Lot 17
  • 17

Pair of square corner kang cabinets, Huanghuali wood Late Ming (1573 – 1644)

Estimate
2,000,000 - 2,000,000 HKD
bidding is closed

Description

The top of mitre, mortise, and tenon construction with a flush, tongue-and-grooved, floating panel supported by two dovetailed transverse stretchers underneath. There are exposed tenons on the short sides of the frame top. The four square uprights, pyramid-joined to the top, are moulded and beaded where they meet the side and back panels. This series of moulded and beaded decoration are echoed on the stretchers joining the uprights on the sides and back, thus framing the tongue-and-grooved, floating panels on the sides and back.
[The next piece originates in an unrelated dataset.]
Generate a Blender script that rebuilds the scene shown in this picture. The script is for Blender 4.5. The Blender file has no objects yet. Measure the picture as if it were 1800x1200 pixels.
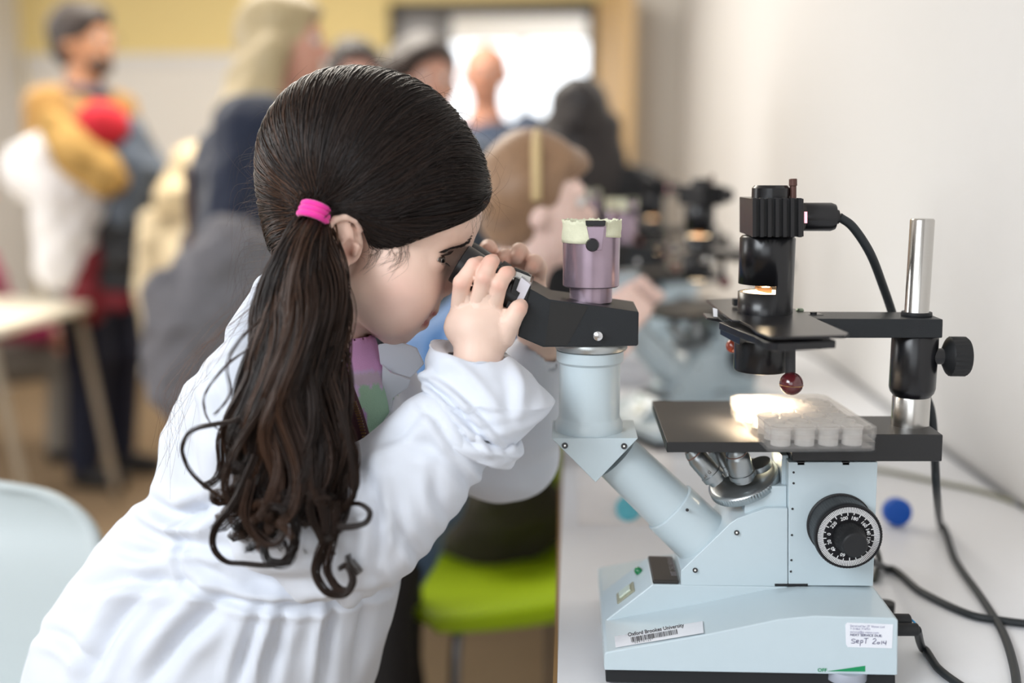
import bpy, bmesh, math, random
import numpy as np
from mathutils import Vector, Matrix
random.seed(7); rng = np.random.default_rng(11)
scene = bpy.context.scene
COL = scene.collection
# ------------------------------------------------------------ camera
F = 1850.0; CAMH = 1.15; YAW = math.atan(100 / F); PITCH = math.atan(300 / F)
RM = Matrix.Rotation(YAW, 3, 'Z') @ Matrix.Rotation(math.pi / 2 - PITCH, 3, 'X')
cam = bpy.data.cameras.new('camera'); camo = bpy.data.objects.new('camera', cam); COL.objects.link(camo)
camo.location = (0, 0, CAMH); camo.rotation_euler = RM.to_euler()
cam.sensor_width = 36; cam.lens = 36 * F / 1800; cam.clip_start = .02
cam.dof.use_dof = True; cam.dof.focus_distance = .872; cam.dof.aperture_fstop = 1.6; cam.dof.aperture_blades = 9
scene.camera = camo
# ------------------------------------------------------------ world, lights, exposure
vs = scene.view_settings; vs.view_transform = 'Standard'; vs.look = 'None'; vs.gamma = 1; vs.use_curve_mapping = False
vs.exposure = -.10
w = bpy.data.worlds.new('world'); scene.world = w; w.use_nodes = True
bg = w.node_tree.nodes['Background']; bg.inputs[0].default_value = (.92, .96, 1.0, 1); bg.inputs[1].default_value = 2.9
scene.cycles.transparent_max_bounces = 32
def area(name, loc, target, sx, sy, power, col):
    l = bpy.data.lights.new(name, 'AREA'); l.shape = 'RECTANGLE'; l.size = sx; l.size_y = sy; l.energy = power; l.color = col
    o = bpy.data.objects.new(name, l); COL.objects.link(o); o.location = loc
    o.rotation_euler = (Vector(target) - Vector(loc)).to_track_quat('-Z', 'Y').to_euler(); return o
area('window_daylight', (-1.7, -.9, 2.3), (.2, 1.0, .95), 1.5, 1.2, 74, (.89, .945, 1))
area('window_daylight_rear', (-3.9, 2.2, 1.6), (-1.0, 2.6, .7), 1.8, 1.5, 34, (1, .985, .96))
area('ceiling_panel', (-1.2, 3.4, 2.62), (-1.2, 3.4, 0), 1.6, 1.6, 96, (1, .94, .84))
area('lobby_panel', (-.3, 7.0, 2.6), (-.3, 7.0, 0), 1.5, 1.5, 170, (1, .97, .93))
# ------------------------------------------------------------ projection helpers: world point on plane Y (or Z)
def P(px, py, Y):
    d = RM @ Vector(((px - 900) / F, (600 - py) / F, -1)); t = Y / d.y
    return Vector((d.x * t, Y, CAMH + d.z * t))
def PZ(px, py, Z):
    d = RM @ Vector(((px - 900) / F, (600 - py) / F, -1)); t = (Z - CAMH) / d.z
    return Vector((d.x * t, d.y * t, Z))
def m(px, Y): return px * Y / F
RMI = np.array(RM.transposed())
def to_px(v):
    q = (np.asarray(v) - np.array([0, 0, CAMH])) @ RMI.T
    return 900 + F * q[:, 0] / -q[:, 2], 600 - F * q[:, 1] / -q[:, 2]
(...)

The two removable doors between the central removable stile are of standard mitred, mortised, and tenoned frame construction with two mitred horizontal stretchers forming three sections on each door. The inset panels are decorated with beaded-edged cusp aprons. Inside the cabinet, there is a central section which constitutes a shelf and two drawers with baitong plates and pulls. Beneath the beaded-edged, shaped stretcher below the door is a beaded-edged, curvilinear apron with carvings of entwining tendrils, tongue-and-grooved into the legs and butt-joined to the underside of the stretcher. There are two similarly shaped beaded-edged aprons but without carving on the sides, while the back one is plain. There are four beautifully shaped baitong hinges and a central baitong plate with square lock receptacles. The door pulls and plates are also made of baitong.

Exhibited

Washington D.C., 1997 – 2001, Freer Gallery of Art and Arthur M. Sackler Gallery, Smithsonian Institution

Literature

Grace Wu Bruce, Chan Chair and Qin Bench: The Dr. S. Y. Yip Collection of Classic Chinese Furniture II, Hong Kong, 1998, pp. 126 – 127


Catalogue Note

Similar example:
Grace Wu Bruce, Sublime and Divine Chinese Ming furniture, Hong Kong, 2014, pp. 72 – 75 illustrate a plain pair without decorations on the doors

Cabinets of this size were probably meant for use on the kang. Surviving examples made in huanghuali wood are very rare, a pair even more so. This pair is made with beautifully grained huanghuali wood, used throughout the cabinets.